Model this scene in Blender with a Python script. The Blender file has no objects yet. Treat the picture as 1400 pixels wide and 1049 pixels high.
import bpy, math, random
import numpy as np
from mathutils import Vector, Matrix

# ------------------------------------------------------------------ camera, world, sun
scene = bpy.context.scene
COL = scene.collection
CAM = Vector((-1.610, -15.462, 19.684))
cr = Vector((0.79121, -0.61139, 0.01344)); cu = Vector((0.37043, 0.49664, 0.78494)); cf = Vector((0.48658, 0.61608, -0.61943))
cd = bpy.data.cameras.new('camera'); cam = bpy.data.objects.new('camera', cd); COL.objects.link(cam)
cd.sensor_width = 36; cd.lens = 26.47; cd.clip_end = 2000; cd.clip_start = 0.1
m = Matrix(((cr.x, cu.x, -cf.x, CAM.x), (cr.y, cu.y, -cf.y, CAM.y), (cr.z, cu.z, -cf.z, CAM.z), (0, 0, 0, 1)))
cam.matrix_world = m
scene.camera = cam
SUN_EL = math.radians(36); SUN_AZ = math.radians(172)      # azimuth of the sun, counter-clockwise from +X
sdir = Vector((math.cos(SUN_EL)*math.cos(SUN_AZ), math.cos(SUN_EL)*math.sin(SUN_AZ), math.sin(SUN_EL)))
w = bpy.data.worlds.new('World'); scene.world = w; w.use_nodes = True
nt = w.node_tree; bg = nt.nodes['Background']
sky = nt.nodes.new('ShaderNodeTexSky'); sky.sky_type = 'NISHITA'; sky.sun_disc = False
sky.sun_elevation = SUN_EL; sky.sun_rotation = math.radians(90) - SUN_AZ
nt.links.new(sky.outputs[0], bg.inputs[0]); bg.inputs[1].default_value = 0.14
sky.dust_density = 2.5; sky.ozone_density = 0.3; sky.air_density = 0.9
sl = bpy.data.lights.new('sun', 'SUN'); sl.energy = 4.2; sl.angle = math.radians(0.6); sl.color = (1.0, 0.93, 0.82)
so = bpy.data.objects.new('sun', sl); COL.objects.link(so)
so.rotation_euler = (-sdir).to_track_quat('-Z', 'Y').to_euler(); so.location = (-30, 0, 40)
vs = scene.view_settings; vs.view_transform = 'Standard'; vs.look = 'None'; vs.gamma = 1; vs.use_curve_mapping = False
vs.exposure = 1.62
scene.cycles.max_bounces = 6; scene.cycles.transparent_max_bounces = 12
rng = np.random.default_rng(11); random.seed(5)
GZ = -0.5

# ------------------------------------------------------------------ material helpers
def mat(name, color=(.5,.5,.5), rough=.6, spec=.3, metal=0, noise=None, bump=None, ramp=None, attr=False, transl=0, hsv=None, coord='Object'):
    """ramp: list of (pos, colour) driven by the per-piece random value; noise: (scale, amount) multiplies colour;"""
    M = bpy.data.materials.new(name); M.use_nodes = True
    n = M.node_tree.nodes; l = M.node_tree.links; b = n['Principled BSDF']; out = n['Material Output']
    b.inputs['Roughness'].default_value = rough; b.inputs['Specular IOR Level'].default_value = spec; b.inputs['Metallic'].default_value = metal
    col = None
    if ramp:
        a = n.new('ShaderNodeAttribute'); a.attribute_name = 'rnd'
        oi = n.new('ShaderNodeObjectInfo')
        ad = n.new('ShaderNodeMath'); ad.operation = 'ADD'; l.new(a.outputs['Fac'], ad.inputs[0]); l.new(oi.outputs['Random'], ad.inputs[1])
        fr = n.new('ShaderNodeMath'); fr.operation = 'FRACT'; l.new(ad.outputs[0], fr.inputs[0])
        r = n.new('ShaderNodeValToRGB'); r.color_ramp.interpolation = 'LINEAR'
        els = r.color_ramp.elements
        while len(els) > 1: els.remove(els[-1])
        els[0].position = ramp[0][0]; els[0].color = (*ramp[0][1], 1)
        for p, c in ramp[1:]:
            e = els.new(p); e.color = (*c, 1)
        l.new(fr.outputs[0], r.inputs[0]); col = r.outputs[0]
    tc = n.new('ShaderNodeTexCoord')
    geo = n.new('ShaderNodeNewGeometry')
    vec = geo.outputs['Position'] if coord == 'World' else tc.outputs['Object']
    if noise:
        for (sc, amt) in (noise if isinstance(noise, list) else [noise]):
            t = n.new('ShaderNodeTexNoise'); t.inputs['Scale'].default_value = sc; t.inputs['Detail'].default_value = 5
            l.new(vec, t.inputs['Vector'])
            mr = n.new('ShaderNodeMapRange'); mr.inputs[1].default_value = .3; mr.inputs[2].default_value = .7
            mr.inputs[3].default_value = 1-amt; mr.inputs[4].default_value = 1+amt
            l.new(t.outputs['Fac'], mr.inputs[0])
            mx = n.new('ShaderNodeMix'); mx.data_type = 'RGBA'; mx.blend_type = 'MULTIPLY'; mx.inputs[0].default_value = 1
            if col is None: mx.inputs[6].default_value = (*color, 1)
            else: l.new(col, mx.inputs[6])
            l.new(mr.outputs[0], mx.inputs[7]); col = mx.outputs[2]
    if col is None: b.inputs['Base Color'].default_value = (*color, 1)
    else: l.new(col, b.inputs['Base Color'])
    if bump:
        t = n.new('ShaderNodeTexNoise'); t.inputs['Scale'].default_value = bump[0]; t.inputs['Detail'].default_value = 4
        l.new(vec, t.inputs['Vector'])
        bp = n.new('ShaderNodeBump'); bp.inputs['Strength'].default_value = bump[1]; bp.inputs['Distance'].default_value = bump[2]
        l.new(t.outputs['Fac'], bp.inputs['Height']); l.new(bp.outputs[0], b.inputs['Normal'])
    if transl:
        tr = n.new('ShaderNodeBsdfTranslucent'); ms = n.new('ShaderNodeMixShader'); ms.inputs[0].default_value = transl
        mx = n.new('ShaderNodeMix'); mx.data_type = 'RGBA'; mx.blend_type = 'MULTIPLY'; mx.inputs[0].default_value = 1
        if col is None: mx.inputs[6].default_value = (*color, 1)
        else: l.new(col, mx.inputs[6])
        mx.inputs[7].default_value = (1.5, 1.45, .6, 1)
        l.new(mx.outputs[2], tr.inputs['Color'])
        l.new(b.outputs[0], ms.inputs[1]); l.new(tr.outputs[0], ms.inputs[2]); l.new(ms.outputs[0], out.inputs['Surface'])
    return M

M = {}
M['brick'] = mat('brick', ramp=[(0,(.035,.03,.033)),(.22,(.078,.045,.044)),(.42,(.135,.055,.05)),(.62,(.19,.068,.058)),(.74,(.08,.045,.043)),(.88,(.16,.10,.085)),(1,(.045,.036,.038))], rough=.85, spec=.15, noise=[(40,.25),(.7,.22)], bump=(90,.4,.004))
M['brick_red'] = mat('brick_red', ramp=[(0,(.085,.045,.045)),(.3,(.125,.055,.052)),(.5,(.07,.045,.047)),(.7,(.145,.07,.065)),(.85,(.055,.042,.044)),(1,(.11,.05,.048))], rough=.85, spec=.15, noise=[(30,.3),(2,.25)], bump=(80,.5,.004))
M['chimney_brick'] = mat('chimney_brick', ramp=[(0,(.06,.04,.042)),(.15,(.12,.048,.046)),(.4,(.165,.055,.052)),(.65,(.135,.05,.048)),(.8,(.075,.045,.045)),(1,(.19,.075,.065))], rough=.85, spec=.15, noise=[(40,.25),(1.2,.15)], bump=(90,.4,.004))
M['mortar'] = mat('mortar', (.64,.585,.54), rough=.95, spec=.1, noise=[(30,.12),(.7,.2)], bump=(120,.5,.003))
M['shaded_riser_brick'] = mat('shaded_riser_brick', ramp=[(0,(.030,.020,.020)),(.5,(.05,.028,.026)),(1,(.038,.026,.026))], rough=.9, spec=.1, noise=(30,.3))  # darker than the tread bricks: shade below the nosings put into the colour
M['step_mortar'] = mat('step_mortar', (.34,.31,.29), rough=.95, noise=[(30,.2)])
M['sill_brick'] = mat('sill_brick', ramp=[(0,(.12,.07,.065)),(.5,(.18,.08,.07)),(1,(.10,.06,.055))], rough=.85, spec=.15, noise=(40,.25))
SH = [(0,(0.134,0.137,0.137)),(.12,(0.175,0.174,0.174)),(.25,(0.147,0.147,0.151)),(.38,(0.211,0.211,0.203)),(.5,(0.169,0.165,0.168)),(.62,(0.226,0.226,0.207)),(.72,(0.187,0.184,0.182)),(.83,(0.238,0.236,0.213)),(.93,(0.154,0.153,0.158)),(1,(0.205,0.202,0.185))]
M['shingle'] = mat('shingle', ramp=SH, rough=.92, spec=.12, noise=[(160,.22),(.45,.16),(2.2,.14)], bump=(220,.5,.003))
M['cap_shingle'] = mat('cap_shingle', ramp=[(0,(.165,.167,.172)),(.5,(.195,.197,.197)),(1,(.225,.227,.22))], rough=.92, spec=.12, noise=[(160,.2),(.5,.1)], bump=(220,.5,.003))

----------

**What the task asks:**
Set down, word for word, only the lines running from the line with "(.34,.31,.29), rough=.95, noise=[(30,.2)])" to the last line of the listing above. Both of those lines belong in your answer.

**Output below:**
M['step_mortar'] = mat('step_mortar', (.34,.31,.29), rough=.95, noise=[(30,.2)])
M['sill_brick'] = mat('sill_brick', ramp=[(0,(.12,.07,.065)),(.5,(.18,.08,.07)),(1,(.10,.06,.055))], rough=.85, spec=.15, noise=(40,.25))
SH = [(0,(0.134,0.137,0.137)),(.12,(0.175,0.174,0.174)),(.25,(0.147,0.147,0.151)),(.38,(0.211,0.211,0.203)),(.5,(0.169,0.165,0.168)),(.62,(0.226,0.226,0.207)),(.72,(0.187,0.184,0.182)),(.83,(0.238,0.236,0.213)),(.93,(0.154,0.153,0.158)),(1,(0.205,0.202,0.185))]
M['shingle'] = mat('shingle', ramp=SH, rough=.92, spec=.12, noise=[(160,.22),(.45,.16),(2.2,.14)], bump=(220,.5,.003))
M['cap_shingle'] = mat('cap_shingle', ramp=[(0,(.165,.167,.172)),(.5,(.195,.197,.197)),(1,(.225,.227,.22))], rough=.92, spec=.12, noise=[(160,.2),(.5,.1)], bump=(220,.5,.003))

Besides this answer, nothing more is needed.